Horizon Scanning

Following last issue’s review of compliance in 2016, we look at how community banks will meet the challenges of compliance in 2017

By Mary Thorson Wright

When we visited with compliance officers at the end of 2016, they were looking ahead and projecting timelines, resource requirements and organizational effects for regulatory changes coming to fruition in 2017 and beyond. Now, with numerous demands from Dodd-Frank in the rearview mirror, they are taking a deep breath and launching efforts to begin anew with a continuous stream of regulatory changes.

Bank Secrecy Act and anti-money laundering (BSA/AML) compliance again requires attention for enhanced due diligence beneficial ownership rules effective May 11, 2018. Under these rules, community banks will have to collect and verify the personal information of the individuals who own and control companies that open accounts; understand the nature and purpose of customer relationships to develop customer risk profiles; and continuously monitor the businesses and beneficial owners to identify and report suspicious transactions.
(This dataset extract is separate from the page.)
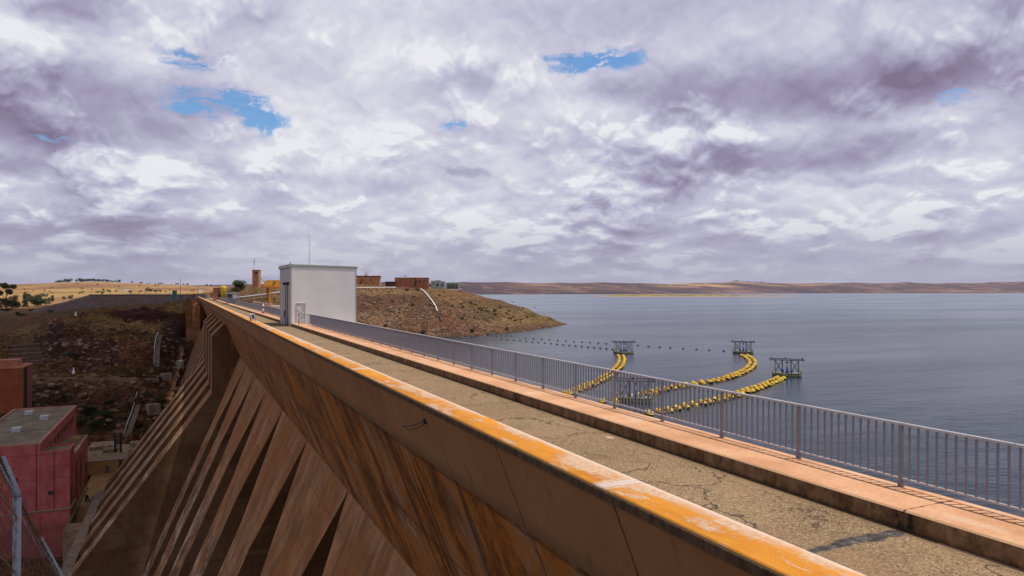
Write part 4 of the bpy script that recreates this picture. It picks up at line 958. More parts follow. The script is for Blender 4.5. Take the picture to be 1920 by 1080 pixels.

The bank can use a standard certification form to collect the information provided by the customer for verification, only if the bank has “no knowledge of facts that would reasonably call into question the reliability of the information.”

First State Bank, a community bank with $435 million in assets located in Winchester, Ohio, is now turning its attention to addressing beneficial ownership rules. Tim Grooms, the bank’s chief risk officer, points to bank growth in both assets and employees, and a growing community of customers and prospective customers, as critical reasons for the bank to take an enterprise-wide approach to the beneficial ownership rule changes, as well as other regulatory requirements.

“In 2016, TRID [Truth in Lending Act – Real Estate Settlement Procedures Act Integrated Disclosure rule] took center stage, and we diverted resources to meet the challenge,” he says. “Our organization has changed, and our customer base is changing. We must employ our resources as effectively as possible to meet the new requirements, train our staff and effectuate internal controls, and we must understand the customer base we have now, not the one we served several years ago.”

Changes to the HMDA process
Preparation for implementing the revised Home Mortgage Disclosure Act (HMDA) rule began in 2016. In 2017, HMDA reporters should be working—in many cases with their vendors—to update systems, procedures, data collection and reporting, and employ training
focused on bringing staff and management up to speed to comply with the increased data reporting requirements.

“These HMDA changes are significantly complex and may be as big, if not bigger, an operational challenge for community banks than TRID was and is,” observes Jim Bedsole, senior vice president, chief compliance and risk officer for BankSouth, a $531 million-asset bank in Greensboro, Ga. “Start preparations early.”

Melody Andrus, Bank Secrecy Act and compliance officer at Pioneer Bank, a $757 million-asset community bank headquartered in Roswell, N.M., chairs the HMDA Committee, whose purpose is to address the pending HMDA changes across the enterprise.

“In 2016, the HMDA Committee was formed to prepare for the upcoming HMDA changes,” says Andrus. “We’ve been studying communications from our vendors and the requirements of the new reporting, evaluating how we will need to change to accomplish it. Our committee will now focus on training, actually rolling out the data collection and reporting process, and testing our ability to report data to the CFPB before we go live.”

From transaction to risk
In April 2016, the Federal Financial Institutions Examination Council issued a proposal to revise the Consumer Compliance Rating System on the basis of compliance risk and to address regulatory, supervisory, technological and market changes that have occurred since the system was established in 1980. The final rule updating the Consumer Compliance Rating System—substantially the same as the April proposal—was published in November 2016.

Regulators generally expect that banks will have conducted risk assessments of most areas of compliance. This is a priority for Krystal Gaskill, chief financial officer and compliance officer for North Valley Bank, a $150 million-asset bank in Thornton, Colo.
“In 2017, we will build risk assessments for any new requirements and enhance the risk assessments we’ve already built,” she says. “In this volatile compliance environment, cybersecurity, privacy, fraud and the Unfair, Deceptive or Abusive Acts or Practices Act have emerged as areas of concern. Focusing more on risk assessments will help us manage and mitigate our risk exposure.”

In the coming year, community banks will face the compliance challenges of the industry. They must draw on their ability to change, to shift resources to the greatest need and to shore up both technical and managerial compliance requirements.

Jacque Eberhart became the compliance officer and real estate loan officer at the $93 million-asset Peoples Savings Bank in Wellsburg, Iowa, in January 2016. She sums it up succinctly: “Many employees wearing many hats to get everything done.”

Mary Thorson Wright, a former Federal Reserve System managing examiner, is a financial writer in Virginia.